━━━━━ COLLECTED DATA
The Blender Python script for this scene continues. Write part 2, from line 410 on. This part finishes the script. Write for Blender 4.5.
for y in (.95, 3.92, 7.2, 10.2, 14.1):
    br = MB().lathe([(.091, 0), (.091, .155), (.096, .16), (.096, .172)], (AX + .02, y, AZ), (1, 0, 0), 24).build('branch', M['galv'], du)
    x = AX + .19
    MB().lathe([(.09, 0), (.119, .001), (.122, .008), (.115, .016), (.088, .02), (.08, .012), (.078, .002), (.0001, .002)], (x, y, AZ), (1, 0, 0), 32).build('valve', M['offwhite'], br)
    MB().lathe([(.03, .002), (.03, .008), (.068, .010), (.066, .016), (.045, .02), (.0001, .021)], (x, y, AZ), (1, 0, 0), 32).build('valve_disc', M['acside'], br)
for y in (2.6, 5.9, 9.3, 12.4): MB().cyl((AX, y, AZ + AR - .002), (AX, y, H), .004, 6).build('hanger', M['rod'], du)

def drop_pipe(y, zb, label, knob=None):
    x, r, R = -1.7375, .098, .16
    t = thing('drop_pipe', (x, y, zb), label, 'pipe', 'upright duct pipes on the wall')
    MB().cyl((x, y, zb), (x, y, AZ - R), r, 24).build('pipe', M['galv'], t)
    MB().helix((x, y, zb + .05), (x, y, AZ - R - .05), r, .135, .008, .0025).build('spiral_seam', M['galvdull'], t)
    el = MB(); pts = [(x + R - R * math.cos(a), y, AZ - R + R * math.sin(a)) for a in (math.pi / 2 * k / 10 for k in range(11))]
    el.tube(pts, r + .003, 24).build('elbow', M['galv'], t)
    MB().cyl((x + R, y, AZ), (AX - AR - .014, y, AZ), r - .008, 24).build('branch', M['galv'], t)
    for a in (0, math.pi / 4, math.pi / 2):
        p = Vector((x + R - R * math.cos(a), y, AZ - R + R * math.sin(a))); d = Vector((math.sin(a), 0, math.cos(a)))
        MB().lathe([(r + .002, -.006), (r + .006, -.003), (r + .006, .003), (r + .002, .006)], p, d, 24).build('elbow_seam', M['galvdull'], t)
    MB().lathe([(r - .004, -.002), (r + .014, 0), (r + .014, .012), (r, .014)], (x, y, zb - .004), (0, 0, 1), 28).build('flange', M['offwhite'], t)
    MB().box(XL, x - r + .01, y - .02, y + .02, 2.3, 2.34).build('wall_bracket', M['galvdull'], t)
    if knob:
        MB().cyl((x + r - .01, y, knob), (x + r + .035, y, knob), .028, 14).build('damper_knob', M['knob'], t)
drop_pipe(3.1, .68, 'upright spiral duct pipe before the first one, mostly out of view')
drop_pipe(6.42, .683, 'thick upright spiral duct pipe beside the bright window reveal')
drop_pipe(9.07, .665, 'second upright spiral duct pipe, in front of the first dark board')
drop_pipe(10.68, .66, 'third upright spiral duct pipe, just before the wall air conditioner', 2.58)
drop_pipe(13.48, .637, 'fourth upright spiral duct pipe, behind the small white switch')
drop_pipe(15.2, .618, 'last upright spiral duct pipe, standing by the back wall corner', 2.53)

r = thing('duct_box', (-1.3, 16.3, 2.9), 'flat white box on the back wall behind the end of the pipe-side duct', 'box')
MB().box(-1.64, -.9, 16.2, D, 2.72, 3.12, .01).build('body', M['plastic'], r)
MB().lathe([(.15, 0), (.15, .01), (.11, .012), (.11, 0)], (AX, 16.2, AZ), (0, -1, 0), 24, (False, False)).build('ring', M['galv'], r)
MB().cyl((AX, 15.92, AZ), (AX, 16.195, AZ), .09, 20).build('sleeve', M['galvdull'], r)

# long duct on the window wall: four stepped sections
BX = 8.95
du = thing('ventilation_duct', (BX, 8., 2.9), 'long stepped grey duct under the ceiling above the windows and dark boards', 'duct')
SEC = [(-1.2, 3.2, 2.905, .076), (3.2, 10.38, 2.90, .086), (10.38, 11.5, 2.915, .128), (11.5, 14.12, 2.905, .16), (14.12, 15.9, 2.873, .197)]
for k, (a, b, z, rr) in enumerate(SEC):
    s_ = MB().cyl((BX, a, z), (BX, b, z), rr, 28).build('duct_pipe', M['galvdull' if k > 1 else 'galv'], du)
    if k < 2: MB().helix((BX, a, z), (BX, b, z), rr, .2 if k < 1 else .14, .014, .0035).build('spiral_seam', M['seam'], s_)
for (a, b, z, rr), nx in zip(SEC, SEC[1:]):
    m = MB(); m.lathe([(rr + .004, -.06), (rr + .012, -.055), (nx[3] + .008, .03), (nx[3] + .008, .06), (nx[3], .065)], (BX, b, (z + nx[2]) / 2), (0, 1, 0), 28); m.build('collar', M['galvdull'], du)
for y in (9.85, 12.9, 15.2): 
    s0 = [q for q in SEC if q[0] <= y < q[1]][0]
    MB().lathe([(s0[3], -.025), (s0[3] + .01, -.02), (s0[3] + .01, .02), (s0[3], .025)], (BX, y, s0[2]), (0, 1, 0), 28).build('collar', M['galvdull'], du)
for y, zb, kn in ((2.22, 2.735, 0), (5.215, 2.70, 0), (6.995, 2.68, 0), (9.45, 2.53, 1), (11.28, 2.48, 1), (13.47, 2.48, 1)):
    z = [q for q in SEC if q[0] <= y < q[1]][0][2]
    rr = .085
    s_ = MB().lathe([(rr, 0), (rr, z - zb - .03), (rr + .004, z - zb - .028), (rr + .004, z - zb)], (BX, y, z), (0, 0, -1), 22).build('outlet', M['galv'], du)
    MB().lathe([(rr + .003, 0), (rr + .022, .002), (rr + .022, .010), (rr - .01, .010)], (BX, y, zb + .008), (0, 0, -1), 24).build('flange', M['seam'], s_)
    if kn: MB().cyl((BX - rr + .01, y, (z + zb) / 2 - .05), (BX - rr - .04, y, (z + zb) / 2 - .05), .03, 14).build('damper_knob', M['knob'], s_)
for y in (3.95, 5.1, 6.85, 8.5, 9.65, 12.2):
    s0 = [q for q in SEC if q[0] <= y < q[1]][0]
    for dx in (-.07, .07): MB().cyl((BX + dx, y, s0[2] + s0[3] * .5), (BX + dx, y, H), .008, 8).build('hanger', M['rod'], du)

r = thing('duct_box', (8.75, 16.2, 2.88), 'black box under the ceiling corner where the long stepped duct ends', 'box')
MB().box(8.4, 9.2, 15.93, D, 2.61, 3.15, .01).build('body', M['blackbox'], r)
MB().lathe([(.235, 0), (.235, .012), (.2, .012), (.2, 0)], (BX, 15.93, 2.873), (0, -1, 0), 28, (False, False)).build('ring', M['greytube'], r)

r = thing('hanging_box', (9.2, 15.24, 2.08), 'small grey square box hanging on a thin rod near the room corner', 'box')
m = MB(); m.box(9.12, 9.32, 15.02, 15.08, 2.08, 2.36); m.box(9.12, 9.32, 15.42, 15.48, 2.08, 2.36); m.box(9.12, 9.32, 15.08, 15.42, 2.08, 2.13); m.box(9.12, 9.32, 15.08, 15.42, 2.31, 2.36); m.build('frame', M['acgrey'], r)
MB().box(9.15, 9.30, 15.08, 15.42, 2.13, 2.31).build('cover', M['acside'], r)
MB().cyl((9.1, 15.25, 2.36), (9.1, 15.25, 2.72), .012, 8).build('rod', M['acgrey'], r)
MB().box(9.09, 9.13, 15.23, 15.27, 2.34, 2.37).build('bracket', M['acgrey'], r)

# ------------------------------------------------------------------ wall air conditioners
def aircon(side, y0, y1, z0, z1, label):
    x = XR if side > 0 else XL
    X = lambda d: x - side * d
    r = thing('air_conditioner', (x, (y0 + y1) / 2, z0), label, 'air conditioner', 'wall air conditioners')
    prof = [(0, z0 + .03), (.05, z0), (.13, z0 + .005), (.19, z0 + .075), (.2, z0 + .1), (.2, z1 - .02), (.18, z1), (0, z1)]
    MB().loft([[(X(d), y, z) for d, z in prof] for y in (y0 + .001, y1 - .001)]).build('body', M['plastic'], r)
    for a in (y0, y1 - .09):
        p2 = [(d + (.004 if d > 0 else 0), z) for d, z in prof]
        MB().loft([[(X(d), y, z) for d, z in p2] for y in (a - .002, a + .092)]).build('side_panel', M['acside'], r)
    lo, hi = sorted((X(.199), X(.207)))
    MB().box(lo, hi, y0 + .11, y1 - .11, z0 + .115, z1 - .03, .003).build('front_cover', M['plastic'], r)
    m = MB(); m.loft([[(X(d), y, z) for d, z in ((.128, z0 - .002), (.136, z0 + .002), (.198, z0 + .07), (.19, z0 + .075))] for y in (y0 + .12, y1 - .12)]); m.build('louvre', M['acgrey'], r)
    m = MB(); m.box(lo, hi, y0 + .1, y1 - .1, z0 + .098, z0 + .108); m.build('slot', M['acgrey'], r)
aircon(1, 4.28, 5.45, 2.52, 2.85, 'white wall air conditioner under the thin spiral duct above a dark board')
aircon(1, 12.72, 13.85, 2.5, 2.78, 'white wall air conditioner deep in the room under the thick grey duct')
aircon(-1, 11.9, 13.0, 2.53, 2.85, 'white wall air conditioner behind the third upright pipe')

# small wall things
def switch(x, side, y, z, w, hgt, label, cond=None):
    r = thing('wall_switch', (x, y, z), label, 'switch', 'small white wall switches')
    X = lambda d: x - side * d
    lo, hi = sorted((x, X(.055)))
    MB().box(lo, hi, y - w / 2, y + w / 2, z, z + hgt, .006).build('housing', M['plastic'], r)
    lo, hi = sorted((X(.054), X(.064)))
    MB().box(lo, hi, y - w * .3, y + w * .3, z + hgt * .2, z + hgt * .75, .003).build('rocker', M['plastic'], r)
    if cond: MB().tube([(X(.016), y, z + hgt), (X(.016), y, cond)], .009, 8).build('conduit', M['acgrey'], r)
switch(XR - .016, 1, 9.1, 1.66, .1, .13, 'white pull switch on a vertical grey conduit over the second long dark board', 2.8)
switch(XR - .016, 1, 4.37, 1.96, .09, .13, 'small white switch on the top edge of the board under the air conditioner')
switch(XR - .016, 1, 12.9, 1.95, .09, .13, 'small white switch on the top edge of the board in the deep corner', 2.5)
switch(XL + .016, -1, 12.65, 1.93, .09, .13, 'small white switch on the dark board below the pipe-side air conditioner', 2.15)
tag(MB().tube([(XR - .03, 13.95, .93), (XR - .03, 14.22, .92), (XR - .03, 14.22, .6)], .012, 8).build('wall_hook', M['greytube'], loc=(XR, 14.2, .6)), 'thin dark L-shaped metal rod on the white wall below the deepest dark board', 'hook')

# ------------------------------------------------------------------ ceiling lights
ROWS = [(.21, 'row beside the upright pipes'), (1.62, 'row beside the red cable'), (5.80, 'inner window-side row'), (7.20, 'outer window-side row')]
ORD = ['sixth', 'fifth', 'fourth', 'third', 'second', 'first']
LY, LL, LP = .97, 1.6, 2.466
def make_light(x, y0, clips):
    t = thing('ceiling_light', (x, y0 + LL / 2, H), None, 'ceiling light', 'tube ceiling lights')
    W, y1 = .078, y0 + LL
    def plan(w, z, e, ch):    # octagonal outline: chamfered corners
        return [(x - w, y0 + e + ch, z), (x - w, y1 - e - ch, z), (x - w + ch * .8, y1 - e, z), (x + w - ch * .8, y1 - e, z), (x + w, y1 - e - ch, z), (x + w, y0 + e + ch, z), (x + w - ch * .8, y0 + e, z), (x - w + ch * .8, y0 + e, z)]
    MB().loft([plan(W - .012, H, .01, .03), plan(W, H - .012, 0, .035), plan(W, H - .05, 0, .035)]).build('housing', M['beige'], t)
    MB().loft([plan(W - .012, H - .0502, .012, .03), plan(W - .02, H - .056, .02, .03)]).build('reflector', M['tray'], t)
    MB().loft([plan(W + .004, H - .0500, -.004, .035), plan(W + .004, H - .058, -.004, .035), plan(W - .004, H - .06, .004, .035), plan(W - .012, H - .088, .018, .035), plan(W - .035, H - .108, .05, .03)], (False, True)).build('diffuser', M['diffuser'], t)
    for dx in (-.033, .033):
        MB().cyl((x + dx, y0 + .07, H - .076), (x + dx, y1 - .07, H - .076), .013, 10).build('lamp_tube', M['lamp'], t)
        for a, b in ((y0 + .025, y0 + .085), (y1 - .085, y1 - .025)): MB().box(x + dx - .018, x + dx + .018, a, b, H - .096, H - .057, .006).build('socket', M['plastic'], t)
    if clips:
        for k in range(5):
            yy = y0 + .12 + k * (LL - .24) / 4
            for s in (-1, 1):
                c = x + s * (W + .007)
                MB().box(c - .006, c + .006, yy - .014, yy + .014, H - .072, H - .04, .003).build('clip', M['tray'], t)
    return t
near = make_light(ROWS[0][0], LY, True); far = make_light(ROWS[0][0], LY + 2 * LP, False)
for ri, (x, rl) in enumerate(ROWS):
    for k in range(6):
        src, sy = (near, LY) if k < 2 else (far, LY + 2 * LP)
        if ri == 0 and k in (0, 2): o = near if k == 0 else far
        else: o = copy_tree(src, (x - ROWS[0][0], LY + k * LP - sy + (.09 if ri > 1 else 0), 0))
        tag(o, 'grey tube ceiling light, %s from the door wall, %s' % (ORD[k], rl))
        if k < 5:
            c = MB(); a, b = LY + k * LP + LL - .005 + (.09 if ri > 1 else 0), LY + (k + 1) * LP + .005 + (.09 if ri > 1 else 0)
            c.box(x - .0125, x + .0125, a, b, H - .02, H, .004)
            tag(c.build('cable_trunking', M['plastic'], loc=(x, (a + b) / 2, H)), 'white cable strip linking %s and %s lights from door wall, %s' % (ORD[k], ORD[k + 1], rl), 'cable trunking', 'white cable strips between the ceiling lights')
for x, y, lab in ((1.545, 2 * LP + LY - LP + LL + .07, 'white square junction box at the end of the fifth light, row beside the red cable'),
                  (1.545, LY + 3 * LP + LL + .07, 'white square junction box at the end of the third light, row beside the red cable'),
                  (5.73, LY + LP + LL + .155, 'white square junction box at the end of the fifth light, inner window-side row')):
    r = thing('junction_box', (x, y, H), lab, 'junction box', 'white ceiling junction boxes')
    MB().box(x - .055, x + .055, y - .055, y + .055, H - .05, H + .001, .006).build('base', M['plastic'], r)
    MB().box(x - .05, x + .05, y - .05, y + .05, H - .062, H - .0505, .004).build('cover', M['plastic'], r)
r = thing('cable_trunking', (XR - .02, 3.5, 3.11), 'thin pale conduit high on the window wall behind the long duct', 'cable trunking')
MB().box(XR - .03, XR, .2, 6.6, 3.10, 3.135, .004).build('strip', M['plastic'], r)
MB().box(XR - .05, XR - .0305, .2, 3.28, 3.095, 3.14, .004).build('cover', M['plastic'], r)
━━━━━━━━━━
* **GIVEN TASK**: Lines from the beginning of the data above through the line containing "for y in (2.6, 5.9, 9.3, 12.4): MB().cyl((AX, y, AZ" are to be returned exactly, and no others.

* **SOLUTION FOR THIS PROBLEM**:
The Blender Python script for this scene continues. Write part 2, from line 410 on. This part finishes the script. Write for Blender 4.5.
for y in (.95, 3.92, 7.2, 10.2, 14.1):
    br = MB().lathe([(.091, 0), (.091, .155), (.096, .16), (.096, .172)], (AX + .02, y, AZ), (1, 0, 0), 24).build('branch', M['galv'], du)
    x = AX + .19
    MB().lathe([(.09, 0), (.119, .001), (.122, .008), (.115, .016), (.088, .02), (.08, .012), (.078, .002), (.0001, .002)], (x, y, AZ), (1, 0, 0), 32).build('valve', M['offwhite'], br)
    MB().lathe([(.03, .002), (.03, .008), (.068, .010), (.066, .016), (.045, .02), (.0001, .021)], (x, y, AZ), (1, 0, 0), 32).build('valve_disc', M['acside'], br)
for y in (2.6, 5.9, 9.3, 12.4): MB().cyl((AX, y, AZ + AR - .002), (AX, y, H), .004, 6).build('hanger', M['rod'], du)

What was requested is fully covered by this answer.